[Given task]: Every line below that contains "script" is to be copied.
** START Provided records **
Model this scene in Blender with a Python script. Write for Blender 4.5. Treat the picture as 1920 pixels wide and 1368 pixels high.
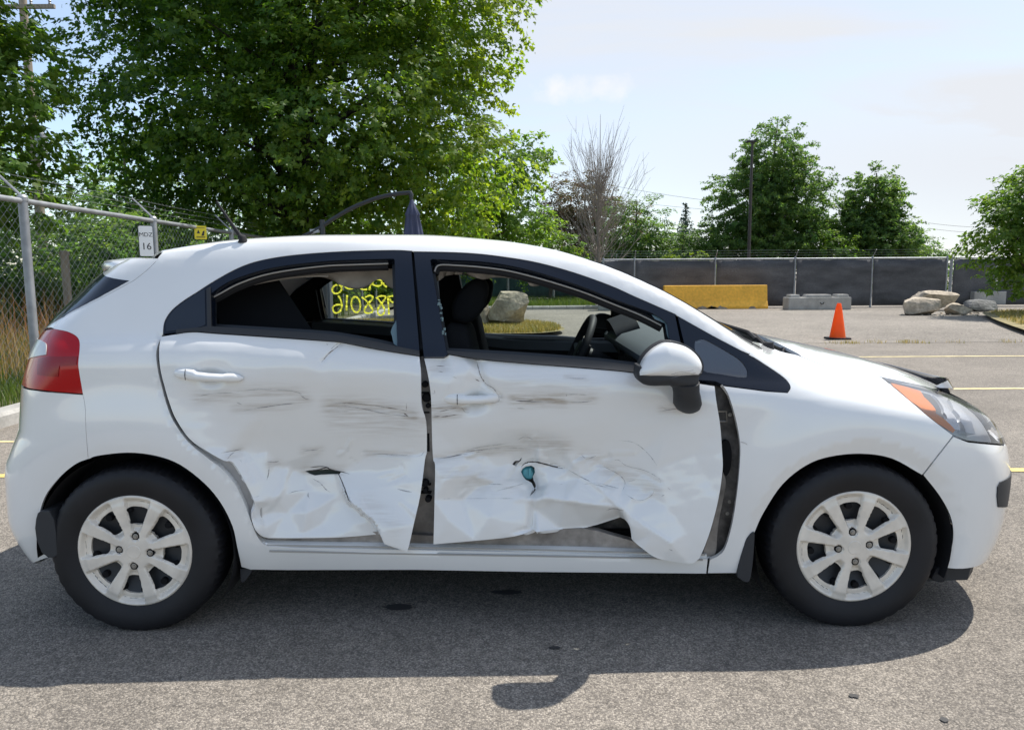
import bpy, bmesh, math, random
import numpy as np
from mathutils import Vector, Matrix
from mathutils.geometry import delaunay_2d_cdt
for _o in list(bpy.data.objects): bpy.data.objects.remove(_o)
SC = bpy.context.scene
COL = SC.collection
R = math.radians
# ------------------------------------------------------------------ camera
CAMX, CAMD, CAMH, PITCH, ROLL, FPX, IW, IH = 0.067, 2.537, 1.268, 0.12, -0.006, 1387.0, 1920, 1368
_fw = np.array([0, math.cos(PITCH), -math.sin(PITCH)]); _rt = np.array([1.0, 0, 0]); _up = np.cross(_rt, _fw)
RT = math.cos(ROLL)*_rt + math.sin(ROLL)*_up
UP = -math.sin(ROLL)*_rt + math.cos(ROLL)*_up
EYE = np.array([CAMX, -CAMD, CAMH])
cam = bpy.data.cameras.new('camera'); cam.sensor_fit = 'HORIZONTAL'; cam.sensor_width = 36.0
cam.lens = 36.0*FPX/IW; cam.clip_start = 0.05; cam.clip_end = 3000
camo = bpy.data.objects.new('camera', cam); COL.objects.link(camo)
camo.matrix_world = Matrix(((RT[0], UP[0], -_fw[0], EYE[0]), (RT[1], UP[1], -_fw[1], EYE[1]), (RT[2], UP[2], -_fw[2], EYE[2]), (0, 0, 0, 1)))
SC.camera = camo
# ------------------------------------------------------------------ sky
SUN_EL, SUN_AZ = R(58.7), R(55.4)          # azimuth from +Y towards +X
w = bpy.data.worlds.new('World'); SC.world = w; w.use_nodes = True
nt = w.node_tree; nt.nodes.clear()
def wn(t, **k):
    n = nt.nodes.new(t)
    for a, b in k.items(): setattr(n, a, b)
    return n
sky = wn('ShaderNodeTexSky', sky_type='NISHITA', sun_disc=False, sun_elevation=SUN_EL, sun_rotation=SUN_AZ, altitude=100, air_density=1.0, dust_density=0.35, ozone_density=1.2)
tc = wn('ShaderNodeTexCoord'); sep = wn('ShaderNodeSeparateXYZ'); nt.links.new(tc.outputs['Generated'], sep.inputs[0])
def wmath(op, a, b=None, clamp=False):
    n = wn('ShaderNodeMath', operation=op, use_clamp=clamp)
    for i, v in enumerate((a, b)):
        if v is None: continue
        if isinstance(v, (int, float)): n.inputs[i].default_value = v
        else: nt.links.new(v, n.inputs[i])
    return n.outputs[0]
den = wmath('ADD', wmath('MAXIMUM', sep.outputs[2], 0.0), 0.16)
cx_ = wmath('DIVIDE', sep.outputs[0], den); cy_ = wmath('DIVIDE', sep.outputs[1], den)
cmb = wn('ShaderNodeCombineXYZ'); nt.links.new(cx_, cmb.inputs[0]); nt.links.new(wmath('MULTIPLY', cy_, 1.8), cmb.inputs[1])
no1 = wn('ShaderNodeTexNoise'); no1.inputs['Scale'].default_value = 0.75; no1.inputs['Detail'].default_value = 7; no1.inputs['Roughness'].default_value = 0.55; no1.inputs['Distortion'].default_value = 0.6
nt.links.new(cmb.outputs[0], no1.inputs['Vector'])
mr = wn('ShaderNodeMapRange'); mr.inputs[1].default_value = 0.30; mr.inputs[2].default_value = 0.60; mr.inputs[3].default_value = 0.50; mr.inputs[4].default_value = 1.0
nt.links.new(no1.outputs['Fac'], mr.inputs[0])
# thin high haze: densest low down and towards the sun, clear blue elsewhere
dt = wn('ShaderNodeVectorMath', operation='DOT_PRODUCT'); nt.links.new(tc.outputs['Generated'], dt.inputs[0]); dt.inputs[1].default_value = (math.sin(SUN_AZ)*math.cos(SUN_EL), math.cos(SUN_AZ)*math.cos(SUN_EL), math.sin(SUN_EL))
hz = wn('ShaderNodeMapRange', interpolation_type='SMOOTHSTEP'); hz.inputs[1].default_value = 0.22; hz.inputs[2].default_value = 0.62; hz.inputs[3].default_value = 0.24; hz.inputs[4].default_value = 1.0; nt.links.new(dt.outputs['Value'], hz.inputs[0])
el = wn('ShaderNodeMapRange', interpolation_type='SMOOTHSTEP'); el.inputs[1].default_value = 0.40; el.inputs[2].default_value = 0.85; el.inputs[3].default_value = 1.0; el.inputs[4].default_value = 0.45; nt.links.new(sep.outputs[2], el.inputs[0])
lowh = wn('ShaderNodeMapRange', interpolation_type='SMOOTHSTEP'); lowh.inputs[1].default_value = 0.10; lowh.inputs[2].default_value = 0.42; lowh.inputs[3].default_value = 1.0; lowh.inputs[4].default_value = 0.0; nt.links.new(sep.outputs[2], lowh.inputs[0])
veil = wmath('MAXIMUM', wmath('MULTIPLY', wmath('MULTIPLY', mr.outputs[0], hz.outputs[0]), el.outputs[0], True), wmath('MULTIPLY', lowh.outputs[0], hz.outputs[0], True))
# one small bright cumulus low over the trees
cu = wmath('DIVIDE', wmath('SUBTRACT', sep.outputs[0], 0.094), 0.075); cv = wmath('DIVIDE', wmath('SUBTRACT', sep.outputs[2], 0.233), 0.021)
no2 = wn('ShaderNodeTexNoise'); no2.inputs['Scale'].default_value = 26; no2.inputs['Detail'].default_value = 6; no2.inputs['Roughness'].default_value = .6; nt.links.new(tc.outputs['Generated'], no2.inputs['Vector'])
r2 = wmath('ADD', wmath('MULTIPLY', cu, cu), wmath('MULTIPLY', cv, cv)); puff = wmath('SUBTRACT', wmath('ADD', wmath('MULTIPLY', wmath('SUBTRACT', 1.0, r2), .7), wmath('MULTIPLY', no2.outputs['Fac'], 2.6)), 1.45, True)
puff = wmath('MULTIPLY', puff, wmath('GREATER_THAN', sep.outputs[1], 0.0))
mixs = wn('ShaderNodeMix', data_type='RGBA'); nt.links.new(veil, mixs.inputs[0]); nt.links.new(sky.outputs[0], mixs.inputs[6]); mixs.inputs[7].default_value = (3.75, 3.88, 4.12, 1)
bg = wn('ShaderNodeBackground'); bg.inputs[1].default_value = 0.13; mixc = wn('ShaderNodeMix', data_type='RGBA'); nt.links.new(wmath('MULTIPLY', puff, 0.8, True), mixc.inputs[0]); nt.links.new(mixs.outputs[2], mixc.inputs[6]); mixc.inputs[7].default_value = (4.5, 4.5, 4.55, 1); nt.links.new(mixc.outputs[2], bg.inputs[0])
wo = wn('ShaderNodeOutputWorld'); nt.links.new(bg.outputs[0], wo.inputs[0])
# ------------------------------------------------------------------ sun
sl = bpy.data.lights.new('sun', 'SUN'); sl.energy = 3.6; sl.angle = R(0.55); sl.color = (1.0, 0.955, 0.88)
so = bpy.data.objects.new('sun', sl); COL.objects.link(so)
_sd = Vector((math.sin(SUN_AZ)*math.cos(SUN_EL), math.cos(SUN_AZ)*math.cos(SUN_EL), math.sin(SUN_EL)))
so.rotation_euler = _sd.to_track_quat('Z', 'Y').to_euler(); so.location = _sd*40
vs = SC.view_settings; vs.view_transform = 'Standard'; vs.look = 'None'; vs.exposure = 0.76; vs.gamma = 1.0; vs.use_curve_mapping = False
SC.render.engine = 'CYCLES'
try:
    SC.cycles.use_denoising = True; SC.cycles.denoiser = 'OPENIMAGEDENOISE'
except Exception: pass
SC.cycles.max_bounces = 8; SC.cycles.transparent_max_bounces = 12; SC.cycles.caustics_reflective = False; SC.cycles.caustics_refractive = False
# ------------------------------------------------------------------ materials
def mat(name, col=(.5,.5,.5), rough=.6, metal=0.0, spec=.5, coat=0.0, coat_r=.03, trans=0.0, alpha=1.0, noise=None, bump=None, ior=1.5, emit=None):
    """noise: list of (scale, detail, lo, hi, (sx,sy,sz)) multiplying the colour; bump: list of (scale, detail, strength, distance)"""
    m = bpy.data.materials.new(name); m.use_nodes = True; t = m.node_tree; b = t.nodes['Principled BSDF']
    b.inputs['Base Color'].default_value = (*col, 1); b.inputs['Roughness'].default_value = rough; b.inputs['Metallic'].default_value = metal
    b.inputs['Specular IOR Level'].default_value = spec; b.inputs['Coat Weight'].default_value = coat; b.inputs['Coat Roughness'].default_value = coat_r
    b.inputs['Transmission Weight'].default_value = trans; b.inputs['Alpha'].default_value = alpha; b.inputs['IOR'].default_value = ior
    if emit: b.inputs['Emission Color'].default_value = (*emit[:3], 1); b.inputs['Emission Strength'].default_value = emit[3]
    tcn = None
    def coord(sc3):
        nonlocal tcn
        if tcn is None: tcn = t.nodes.new('ShaderNodeTexCoord')
        mp = t.nodes.new('ShaderNodeMapping'); t.links.new(tcn.outputs['Object'], mp.inputs[0]); mp.inputs['Scale'].default_value = sc3
        return mp.outputs[0]
    last = None
    for nz in (noise or []):
        s, d, lo, hi = nz[:4]; sc3 = nz[4] if len(nz) > 4 else (1, 1, 1)
        n = t.nodes.new('ShaderNodeTexNoise'); n.inputs['Scale'].default_value = s; n.inputs['Detail'].default_value = d
        t.links.new(coord(sc3), n.inputs['Vector'])
        r = t.nodes.new('ShaderNodeMapRange'); r.inputs[1].default_value = .3; r.inputs[2].default_value = .7; r.inputs[3].default_value = lo; r.inputs[4].default_value = hi
        t.links.new(n.outputs['Fac'], r.inputs[0])
        x = t.nodes.new('ShaderNodeVectorMath'); x.operation = 'SCALE'
        if last is None: x.inputs[0].default_value = col
        else: t.links.new(last, x.inputs[0])
        t.links.new(r.outputs[0], x.inputs['Scale']); last = x.outputs[0]
    if last is not None: t.links.new(last, b.inputs['Base Color'])
    bl = None
    for (s, d, st, dist) in (bump or []):
        n = t.nodes.new('ShaderNodeTexNoise'); n.inputs['Scale'].default_value = s; n.inputs['Detail'].default_value = d
        t.links.new(coord((1, 1, 1)), n.inputs['Vector'])
        bp = t.nodes.new('ShaderNodeBump'); bp.inputs['Strength'].default_value = st; bp.inputs['Distance'].default_value = dist
        t.links.new(n.outputs['Fac'], bp.inputs['Height'])
        if bl is not None: t.links.new(bl, bp.inputs['Normal'])
        bl = bp.outputs[0]
    if bl is not None: t.links.new(bl, b.inputs['Normal'])
    return m
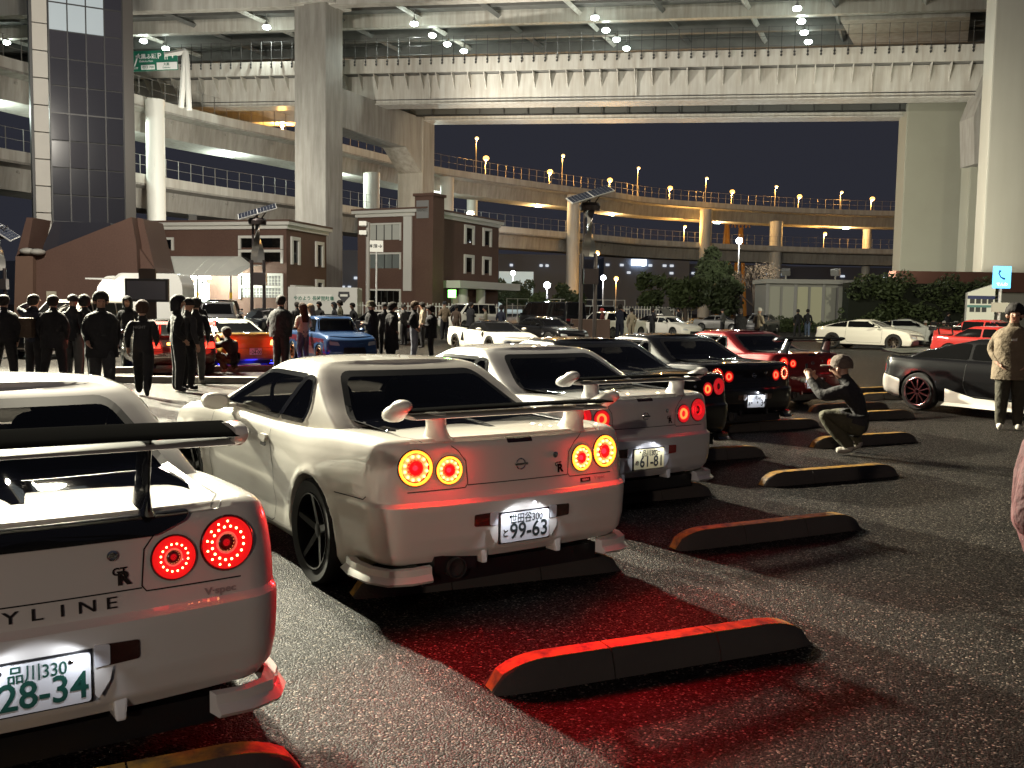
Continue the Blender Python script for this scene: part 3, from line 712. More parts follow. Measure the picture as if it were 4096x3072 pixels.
# black boot lip, letters and the tall wing of the nearest coupe
m = MB(); decal(m, sk, 'rear', roundpoly([(-.39, .886), (.39, .886), (.50, .93), (.52, .958), (-.52, .958), (-.50, .93)], .02), .018, .05, .03); m.build('boot_lip', BLACKG, c1, 40)
for i_, ch_ in enumerate('SKYLINE'): m = MB(); rear_text(m, sk, ch_, .056, -.216+.0765*i_, .672, .0004, 1.45, .004); m.build('letter', mat('letter dark', (.02, .017, .016), .3), c1)
VS = mat('faint badge', (.45, .42, .4), .4, .3)
m = MB(); rear_text(m, sk, 'V·spec', .035, .62, .655, .001, 1.25); m.build('badge', VS, c1)
m = MB(); rear_text(m, sk, 'V·spec', .028, .60, .668, .0008, 1.2); m.build('badge', VS, c2)
m = MB(); decal(m, sk, 'rear', roundpoly([(.445, .652), (.525, .652), (.525, .676), (.445, .676)], .003), .003, .03, .004); q = m.build('badge', mat('badge plate', (.03, .01, .01), .3), c2)
m = MB(); rear_text(m, sk, 'nismo', .02, .485, .665, .0006, 1.1, .0045); m.build('lettering', WHITEP, q)
def tall_wing(root, z, hw, y0, chord, xs, lean, endm, flapm, depth=.1):
    def af(c, th, yy, zz, tl, n=14):
        o = []
        for k in range(n):
            a = 2*pi*k/n; px = c/2*cos(a); pz = th*sin(a); o.append((yy+px*cos(tl)-pz*sin(tl), zz+px*sin(tl)+pz*cos(tl)))
        return o
    b = MB(); R = []
    for i in range(13):
        x = -hw+2*hw*i/12; R.append([(x, y, zz) for y, zz in af(chord, .011, y0, z+.008*cos(x*2.2), .10)])
    b.rings(R); b.build('wing_blade', mat('carbon black', (.007, .007, .007), .6, spec=0), root, 40)
    b = MB(); R = []
    for i in range(9):
        x = -hw*.98+2*hw*.98*i/8; R.append([(x, y, zz) for y, zz in af(chord*.5, .008, y0-.03, z-.04, .1)])
    b.rings(R); b.build('wing_flap', flapm, root, 40)
    for sg in (-1, 1):
        e = MB(); R = []
        for xx, sc in ((0, .9), (.015, 1), (.04, 1), (.055, .7)):
            R.append([(sg*(hw-.02+xx), y0+.01+.56*chord*sc*cos(a), z-.02+depth*.55*sc*sin(a)-.015*cos(a)) for a in [2*pi*j/16 for j in range(16)]])
        e.rings(R); e.build('wing_end', endm, root, 50)
        e = MB(); R = []
        for t in (0, .08, .3, .65, 1):
            x = sg*lerp(xs[0], xs[1], t); zz = lerp(.955, z-.01, t); hw2 = .016+.02*max(0, 1-t*8); hl = lerp(.10, .085, t)+.05*max(0, 1-t*8)
            R.append([(x+hw2*cos(a), y0+.06*(1-t)*lean+.03+hl*sin(a), zz) for a in [2*pi*j/14 for j in range(14)]])
        e.rings(R); e.build('wing_strut', BLACKG, root, 50)
tall_wing(c1, 1.235, .68, .12, .26, (.375, .385), .5, WHT, SLV, .085)
tall_wing(c6, 1.225, .73, .12, .26, (.53, .47), 1.5, BLACKG, BLACKG, .07)
# wiper of the nearest coupe's rear window
m = MB(); m.tube([proj_pt(sk, 'rear', q, .02) for q in ((.05, .985), (.0, .99), (-.12, 1.005), (-.3, 1.02))], .006, 6); m.build('wiper', CHROME, c1, 40)
# ================================================================ elevated roads
def P(x, y, Y): return at(x*.54004, y*.54004, Y)          # the same setting-out in the 4096-wide frame
def Pz(x, y, z): return atz(x*.54004, y*.54004, z)
def crom(pts, n):
    out = []; p = [Vector(q) for q in pts]; p = [p[0]*2-p[1]]+p+[p[-1]*2-p[-2]]
    for i in range(1, len(p)-2):
        for k in range(n):
            t = k/n; a, b, c, d = p[i-1], p[i], p[i+1], p[i+2]
            out.append(.5*((2*b)+(c-a)*t+(2*a-5*b+4*c-d)*t*t+(3*b-a-3*c+d)*t*t*t))
    out.append(p[-2]); return out
def sweep(mb, pts, sec, caps=True):        # sec: (offset to the left of travel, height)
    R = []
    for i, p in enumerate(pts):
        d = (pts[min(i+1, len(pts)-1)]-pts[max(i-1, 0)]); d.z = 0; d.normalize(); n = Vector((-d.y, d.x, 0))
        R.append([tuple(p+n*o+Vector((0, 0, z))) for o, z in sec])
    return mb.rings(R, True, caps)
def along(pts, step):
    out = []; acc = 0; nxt = 0
    for i in range(len(pts)-1):
        a, b = pts[i], pts[i+1]; L = (b-a).length
        while nxt <= acc+L:
            out.append((a.lerp(b, (nxt-acc)/L), (b-a).normalized())); nxt += step
        acc += L
    return out
RP = [(-51, 66), (-50, 78), (-47.7, 89), (-45.6, 94), (-41.6, 104.7), (-35.6, 117), (-28.4, 128), (-18.8, 146), (-11.5, 158), (4.3, 174), (18.9, 187), (30, 197), (57.4, 209), (87.9, 214), (125, 208), (160, 195)]
CURVE = crom([(x, y, 0) for x, y in RP], 5)
ORL = (1, .50, .12)
POSTM = mat('fence post steel', (.25, .24, .22), .5, .3); WIRE = mat('fence wire', (.35, .33, .3), .5, .3)
post_me = MB().box((-.03, -.03, 0), (.03, .03, 2.1)).mesh('post', POSTM)
def loop_ramp(ztop, label, fence_label, fl=2.1):
    pts = [p+Vector((0, 0, ztop)) for p in CURVE]
    r = thing('ramp_bridge', label, 'ramp', (0, 0, 0), 0, 'curved double deck ramp')
    m = MB(); sweep(m, pts, [(1.7, -1.35), (2.0, -3.5), (7.2, -3.5), (7.5, -1.35)]); m.build('girder', CON, r, 30)
    m = MB(); sweep(m, pts, [(0, -1.2), (0, -1.0), (9.2, -1.0), (9.2, -1.2), (7.6, -1.36), (1.6, -1.36)]); m.build('deck', CON, r, 30)
    m = MB(); sweep(m, pts, [(-.02, 0), (.25, 0), (.3, -.99), (-.02, -.99)]); m.build('parapet', CONL, r, 30)
    m = MB(); sweep(m, pts, [(8.95, 0), (9.22, 0), (9.22, -.99), (8.9, -.99)]); m.build('parapet', CONL, r, 30)
    m = MB()
    for k in range(len(pts)//3):
        p = pts[min(k*3+8, len(pts)-1)]; d = (pts[min(k*3+9, len(pts)-1)]-p).normalized() if k*3+9 < len(pts) else Vector((1, 0, 0)); n = Vector((-d.y, d.x, 0))
        q = p+n*1.75+Vector((0, 0, -1.75)); m2 = MB(); m2.lathe([(.0, 0), (.14, 0), (.14, .3), (.0, .35)], 8, Matrix.Translation(q) @ Vector((0, -1, 0)).to_track_quat('Z', 'Y').to_matrix().to_4x4()); m2.build('drain_outlet', CON, r)
    f = thing('ramp_fence', fence_label, 'fence', (0, 0, 0), 0, 'fences along the curved ramps')
    for (p, d) in along(pts, 1.9):
        if p.y < 86 or p.x > 110: continue
        put('post', post_me, f, p+Vector((-d.y, d.x, 0))*.12, atan2(d.y, d.x))
    for h in (1.0, 2.05):
        m = MB(); m.tube([p+Vector((0, .1, h)) for p in pts], .022, 4); m.build('rail', WIRE, f)
    return pts
UP = loop_ramp(24.0, 'upper deck of the curving concrete ramp under sodium lamps', 'tall wire fence on the upper curving ramp')
LP = loop_ramp(15.6, 'lower deck of the curving concrete ramp', 'tall wire fence on the lower curving ramp')
def at_curve(px):                          # point of the ramp edge seen at frame column px
    best = min(CURVE, key=lambda p: abs((px-2048)/F*p.y-p.x)); return best
def pier(px, off, r, top, label, base=0, mm=None):
    p = at_curve(px); i = CURVE.index(p); d = (CURVE[min(i+1, len(CURVE)-1)]-CURVE[i-1]).normalized(); c = p+Vector((-d.y, d.x, 0))*off
    m = MB(); m.lathe([(r, base), (r, top-.6), (r*1.03, top-.5), (r*1.03, top)], 28, Matrix.Translation((c.x, c.y, 0)))
    return tag(m.build('round_pier', mm or CONL, None, 40), label, 'pier', 'round piers of the curving ramp')
pier(570, -1.2, 1.0, 23.6, 'white round pier right behind the glass lift tower', mm=mat('white pier paint', (.76, .76, .7), .6, noise=(.3, .3, (.66, .65, .6))))
pier(1765, -.6, 1.1, 22.4, 'round pier behind the chimney of the central brick building')
pier(2296, -.8, 1.2, 22.4, 'round pier behind the solar lamp post, lit from the left')
pier(2762, -.6, 1.25, 22.4, 'round pier left of the dark leafy tree')
pier(3112, 1.4, 1.35, 21, 'round orange lit pier right of the bare tree')
pier(1500, .6, 1.2, 21, 'round pier seen between the two brick buildings')
for px, lab in ((2400, 'inner orange pier under the ramp right of the solar lamp post'), (1955, 'inner orange pier under the ramp above the brick building roof'), (3480, 'inner pier under the ramp left of the tall right pillar')):
    pier(px, 7.5, .95, 21, lab)
# double deck viaduct across the picture
A0 = P(1352, 240, 112); B0 = P(3973, 174, 96); uu = (B0-A0); Ls = uu.length; uu.normalize(); n2 = Vector((-uu.y, uu.x, 0)).normalized()
def dk(s, o, z): return A0+uu*s+n2*o+Vector((0, 0, z))
vb = thing('viaduct_lower_deck', 'white lower viaduct deck with triangular brackets across the picture', 'viaduct')
E2 = [dk(-46, 0, 0), dk(Ls+22, 0, 0)]
for nm, sec, mm in (('parapet', [(0, 0), (.3, 0), (.3, -1.55), (0, -1.55)], STEELW), ('girder', [(1.5, -1.56), (3.6, -1.56), (3.6, -4.7), (1.5, -4.7)], STEELW),
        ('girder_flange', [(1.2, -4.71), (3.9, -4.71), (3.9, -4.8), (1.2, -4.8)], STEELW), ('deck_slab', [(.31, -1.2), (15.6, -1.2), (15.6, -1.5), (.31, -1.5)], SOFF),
        ('girder', [(12.2, -1.56), (14.4, -1.56), (14.4, -4.5), (12.2, -4.5)], STEELW), ('girder_flange', [(11.9, -4.51), (14.7, -4.51), (14.7, -4.62), (11.9, -4.62)], STEELW), ('parapet', [(15.61, 0), (15.9, 0), (15.9, -1.55), (15.61, -1.55)], STEELW),
        ('service_pipe', [(1.42, -4.3), (1.48, -4.3), (1.48, -4.22), (1.42, -4.22)], DARKST)):
    m = MB(); sweep(m, E2, sec); m.build(nm, mm, vb)
br = MB(); br.prism([(0, 0), (1.38, 0), (1.38, -1.65)], -.04, .04, 'x'); brm = br.mesh('bracket', STEELW)
ang = atan2(uu.y, uu.x)
for k in range(62):
    s_ = -42+k*1.85
    if s_ > Ls: break
    put('bracket', brm, vb, dk(s_, .11, -1.57), ang)
for k in range(17):
    s_ = -38+k*6.6; m = MB(); a = dk(s_, 3.61, -2.0); b = dk(s_, 12.19, -2.0)
    m.tube([a, b], .28, 4); m.build('cross_beam', SOFF, vb)
for s_ in (10.6, 34, 58): 
    m = MB(); m.tube([dk(s_, .6, -1.6), dk(s_, 1.1, -2.4), dk(s_, 1.36, -3.0), dk(s_, 1.36, -4.2)], .12, 8); m.build('drain_pipe', STEELW, vb, 40)
# inspection walk hung in the dark gap between the girders
m = MB()
for o in (5.6,): m.box((0, 0, 0), (1, .06, .06))
wk = thing('inspection_walkway', 'dark railed inspection walkway hung under the lower viaduct deck', 'walkway')
for zz in (-3.3, -4.3):
    m = MB(); m.tube([dk(-5, 10.5, zz), dk(Ls+4, 10.5, zz)], .09, 4); m.build('rail', DARKST, wk)
m = MB(); sweep(m, [dk(-5, 10.6, 0), dk(Ls+4, 10.6, 0)], [(0, -3.32), (.05, -3.32), (.05, -4.3), (0, -4.3)]); m.build('mesh_panel', mat('dark mesh', (.09, .095, .09), .7), wk)
for k in range(26): m = MB(); m.box((-.06, -.06, -4.35), (.06, .06, -2.6), Matrix.Translation(dk(-4+k*3.0, 10.3, 0))); m.build('post', DARKST, wk)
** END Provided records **
[Right answer]:
Model this scene in Blender with a Python script. Write for Blender 4.5. Treat the picture as 1920 pixels wide and 1368 pixels high.
Continue the Blender Python script for this scene: part 3, from line 712. More parts follow. Measure the picture as if it were 4096x3072 pixels.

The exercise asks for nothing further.